Title: On-the-fly graph-theoretical basin generation method for kinetic Monte Carlo approaches

This study addresses the inefficiencies that arise in kinetic Monte Carlo (KMC) simulations when the system kinetics are dominated by low-energy obstacles, resulting in a tiny increase in computation time per step. In particular, these obstacles manifest as 'flickers' — collections of states separated by low-energy barriers within an energy basin— and have negligible impact on system evolution. To circumvent this, we introduce the local basin approach based on graph-theoretical classification using NAUTY [1] that allows the on-the-fly construction and reconstruction of local basins. The approach, which is implemented in the kART, an off-lattice kinetic Monte Carlo algorithm with on-the-fly catalog building, enables the analytical computation of statistically accurate analytical solutions for the interconnected flickering states and their escape rates as the energy landscape is explored.
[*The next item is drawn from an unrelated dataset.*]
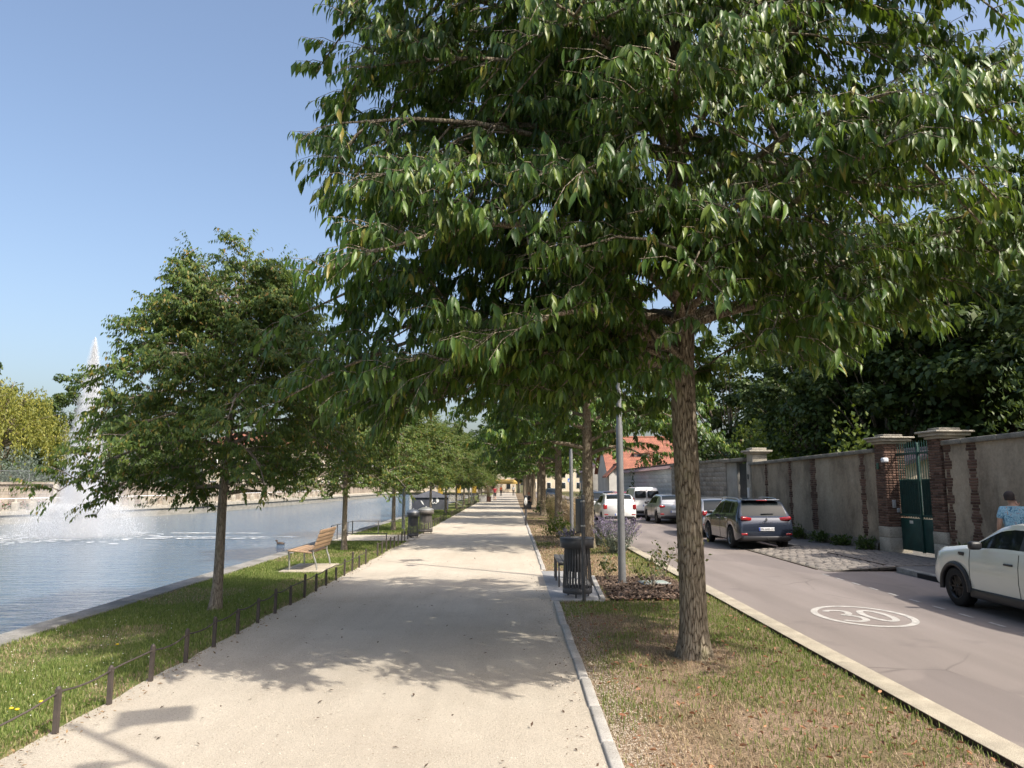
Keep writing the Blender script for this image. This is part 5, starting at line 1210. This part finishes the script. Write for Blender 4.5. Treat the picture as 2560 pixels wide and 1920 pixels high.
dk = [paint('dark_car_a', (.02, .024, .03)), paint('dark_car_b', (.03, .02, .022)), paint('dark_car_c', (.12, .13, .15), .4), paint('red_car', (.35, .02, .03))]
for i, (x, y, lab) in enumerate([(5.9, 54.5, 'dark car queued ahead of the white hatchback'), (7.6, 59.5, 'dark car parked before the far end of the whitewashed wall'), (6.9, 67, 'grey car with a roof box far down the road'), (7.9, 53.5, 'red car hidden ahead of the white van')]):
    o = car(lab, 'car', (x, y), R(1), 4.2, 1.78, hb, hbb, 1.46, .85, 3.44, .315, dk[i], 1.1, 2.05, 3.62, 4.06, [(1.5, 2.35), (2.43, 3.3)], 'd', group=G2)
    if i == 2: rbox('roof_box', (0, -.2, 1.66), (.75, 1.7, .32), paint('roof_box_grey', (.45, .48, .5)), o, .12)
for i, (x, y) in enumerate([(4.6, 84), (5.0, 92)]):
    car(['dark car among the farthest trunks on the road', 'second dark car among the farthest trunks'][i], 'car', (x, y), R(180), 4.2, 1.78, hb, hbb, 1.46, .85, 3.44, .315, dk[i], 1.1, 2.05, 3.62, 4.06, [(1.5, 2.35), (2.43, 3.3)], 'd', group=G2)
# ------------------------------------------------------------------ people
skinm = pm('skin', (.45, .27, .19), (.40, .23, .16), 6, .55)
def skin_obj(name, joints, edges, m, parent, sub=2):
    me = bpy.data.meshes.new(name); keys = list(joints); me.from_pydata([joints[k][0] for k in keys], [(keys.index(a), keys.index(b_)) for a, b_ in edges], []); o = link(name, me, m, parent)
    md = o.modifiers.new('skin', 'SKIN'); 
    for i, k in enumerate(keys):
        r = joints[k][1]; me.skin_vertices[0].data[i].radius = (r, r) if not isinstance(r, tuple) else r
        me.skin_vertices[0].data[i].use_root = (i == 0)
    md.use_smooth_shade = True; s_ = o.modifiers.new('sub', 'SUBSURF'); s_.levels = sub; s_.render_levels = sub; return o
def person(label, loc, rz, J, shirt, trousers, hair, shoes, shorts=False, h=1.72, hand=True, group=None):
    """J overrides joint positions (m, for a 1.72 m figure facing -y)"""
    k = h / 1.72
    P = dict(pel=(0, 0, .93), spine=(0, .01, 1.13), chest=(0, .0, 1.33), neck=(0, -.005, 1.47), nape=(0, -.02, 1.53), head=(0, -.035, 1.62), crown=(0, -.03, 1.66),
             lsh=(.17, 0, 1.40), lel=(.23, .03, 1.13), lwr=(.24, -.06, .89), lha=(.24, -.09, .81), rsh=(-.17, 0, 1.40), rel=(-.23, .03, 1.13), rwr=(-.24, -.06, .89), rha=(-.24, -.09, .81),
             lhi=(.09, 0, .88), lkn=(.10, -.02, .48), lan=(.10, .02, .08), lto=(.11, -.13, .03), rhi=(-.09, 0, .88), rkn=(-.10, -.02, .48), ran=(-.10, .02, .08), rto=(-.11, -.13, .03)); P.update(J)
    P = {q: tuple(c * k for c in v) for q, v in P.items()}
    rad = dict(pel=(.15, .11), spine=(.135, .10), chest=(.155, .105), neck=.055, nape=.055, head=(.078, .095), crown=(.068, .08), lsh=.06, lel=.042, lwr=.03, lha=(.04, .02), rsh=.06, rel=.042, rwr=.03, rha=(.04, .02), lhi=.09, lkn=.06, lan=.042, lto=.035, rhi=.09, rkn=.06, ran=.042, rto=.035)
    ed = [('pel', 'spine'), ('spine', 'chest'), ('chest', 'neck'), ('neck', 'nape'), ('nape', 'head'), ('head', 'crown'), ('chest', 'lsh'), ('lsh', 'lel'), ('lel', 'lwr'), ('lwr', 'lha'), ('chest', 'rsh'), ('rsh', 'rel'), ('rel', 'rwr'), ('rwr', 'rha'), ('pel', 'lhi'), ('lhi', 'lkn'), ('lkn', 'lan'), ('lan', 'lto'), ('pel', 'rhi'), ('rhi', 'rkn'), ('rkn', 'ran'), ('ran', 'rto')]
    e = empty('person', loc, rz, label, 'person', group)
    J2 = {q: (P[q], rad[q] if not isinstance(rad[q], tuple) else rad[q]) for q in P}
    if hand:
        for sd_ in 'lr':
            w0, h0 = Vector(P[sd_ + 'wr']), Vector(P[sd_ + 'ha']); d = (h0 - w0).normalized(); lat = d.cross(Vector((0, 1, 0.2))).normalized()
            for f in range(4):
                a = h0 + lat * (f - 1.5) * .018; ln = (.07, .085, .08, .062)[f]
                J2[sd_ + 'f%d' % f] = (tuple(a + d * ln * .55), .009); J2[sd_ + 'g%d' % f] = (tuple(a + d * ln * .9 + Vector((0, -.02, 0))), .007)
                ed = ed + [(sd_ + 'ha', sd_ + 'f%d' % f), (sd_ + 'f%d' % f, sd_ + 'g%d' % f)]
            J2[sd_ + 't0'] = (tuple(w0.lerp(h0, .5) + lat * .045), .011); J2[sd_ + 't1'] = (tuple(w0.lerp(h0, .5) + lat * .06 + d * .045), .009); ed = ed + [(sd_ + 'ha', sd_ + 't0'), (sd_ + 't0', sd_ + 't1')]
    skin_obj('body', J2, ed, skinm, e)
    g_ = lambda q, s_=1.14: (P[q], tuple(r_ * s_ for r_ in rad[q]) if isinstance(rad[q], tuple) else rad[q] * s_)
    mid = lambda a, b_, f: tuple(P[a][i] * (1 - f) + P[b_][i] * f for i in range(3))
    sj = {'spine': g_('spine', 1.2), 'hem': (mid('spine', 'pel', .95), (.175, .135)), 'chest': g_('chest', 1.17), 'collar': (mid('chest', 'neck', .75), .075), 'lsh': g_('lsh', 1.25), 'ls': (mid('lsh', 'lel', .7), .066), 'rsh': g_('rsh', 1.25), 'rs': (mid('rsh', 'rel', .7), .066)}
    skin_obj('shirt', sj, [('spine', 'hem'), ('spine', 'chest'), ('chest', 'collar'), ('chest', 'lsh'), ('lsh', 'ls'), ('chest', 'rsh'), ('rsh', 'rs')], shirt, e)
    tj = {'pel': g_('pel', 1.12), 'lhi': g_('lhi', 1.15), 'lkn': g_('lkn', 1.2), 'rhi': g_('rhi', 1.15), 'rkn': g_('rkn', 1.2)}; te = [('pel', 'lhi'), ('lhi', 'lkn'), ('pel', 'rhi'), ('rhi', 'rkn')]
    if not shorts: tj['lan'] = g_('lan', 1.25); tj['ran'] = g_('ran', 1.25); te += [('lkn', 'lan'), ('rkn', 'ran')]
    skin_obj('trousers', tj, te, trousers, e)
    for sd_ in 'lr':
        a, b_ = Vector(P[sd_ + 'an']), Vector(P[sd_ + 'to']); c = (a + b_) / 2
        o = rbox('shoe', (c.x, c.y, min(a.z, b_.z) + .012), (.095, .27, .085), shoes, e, .035); o.rotation_euler = (0, 0, math.atan2(b_.x - a.x, -(b_.y - a.y)))
    hc = Vector(P['head'])
    b = MB(); V = []; F = []
    for i in range(7):
        for q in range(14):
            ph = math.pi * .5 * i / 6 * 1.15; a = 2 * math.pi * q / 14; dn = .02 if math.sin(a) < 0 else .0
            V.append((hc.x + .092 * math.sin(ph) * math.cos(a), hc.y + .012 + .112 * math.sin(ph) * math.sin(a), hc.z + .03 + .095 * math.cos(ph) - (.06 if i == 6 and math.sin(a) > .2 else 0)))
    for i in range(6):
        for q in range(14): F.append((i * 14 + q, i * 14 + (q + 1) % 14, (i + 1) * 14 + (q + 1) % 14, (i + 1) * 14 + q))
    b.add(V, F, True).build('hair', hair, e)
    rbox('nose', (hc.x, hc.y - .105, hc.z - .01), (.025, .03, .045), skinm, e, .01)
    for sd_ in (-1, 1):
        rbox('ear', (hc.x + sd_ * .083, hc.y + .005, hc.z), (.02, .035, .06), skinm, e, .008); rbox('eye', (hc.x + sd_ * .033, hc.y - .092, hc.z + .015), (.028, .015, .014), M['black'], e, .005)
    rbox('mouth', (hc.x, hc.y - .092, hc.z - .05), (.045, .014, .012), flat('lip_%d' % len(bpy.data.materials), (.3, .1, .08), .5), e, .004)
    return e
def floral():
    m, t, p, o = nodes_of('blue_floral_cotton'); v = coords(t); n1 = noise_n(t, v, 16, 3, .7, 1.2)
    c = ramp(t, n1, [(.34, (.04, .10, .20)), (.43, (.16, .36, .50)), (.52, (.40, .60, .68)), (.6, (.10, .28, .45)), (.68, (.55, .32, .25))]); t.links.new(c, p.inputs['Base Color']); p.inputs['Roughness'].default_value = .85; return m
dark = pm('dark_cloth', (.02, .02, .024), (.03, .03, .034), 8, .85); blackc = pm('black_cloth', (.012, .012, .014), (.02, .02, .022), 8, .85); shoe = flat('shoe_grey', (.1, .1, .1), .7)
man = person('man in a blue floral T-shirt and sunglasses on the pavement behind the white car', (9.32, 13.75, .12), R(155), dict(head=(.03, -.04, 1.62), rwr=(-.14, -.26, 1.42), rel=(-.26, -.1, 1.16), rha=(-.1, -.24, 1.5)), floral(), pm('beige_shorts', (.35, .3, .22), (.28, .24, .18), 5, .85), flat('short_dark_hair', (.03, .02, .018), .8), shoe, True, 1.73)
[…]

This solution is based on the evaluation of mean-residence time using the basin-auto-constructing Mean Rate Method (bac-MRM) [2], an approach that resembles a master equation and categorizes the energetic landscape into basin and non-basin states. This presentation addresses the implementation of local basin kART simulations that seamlessly incorporate local basin and non-basin events. We also examine the temporal distribution of basin escapes and the dynamic interplay between basin and non-basin states.



[1] McKay, Brendan D. "Practical graph isomorphism." (1981): 45-87.

[2] Puchala, Brian, Michael L. Falk, and Krishna Garikipati. "An energy basin finding algorithm for kinetic Monte Carlo acceleration." The Journal of chemical physics 132.13 (2010).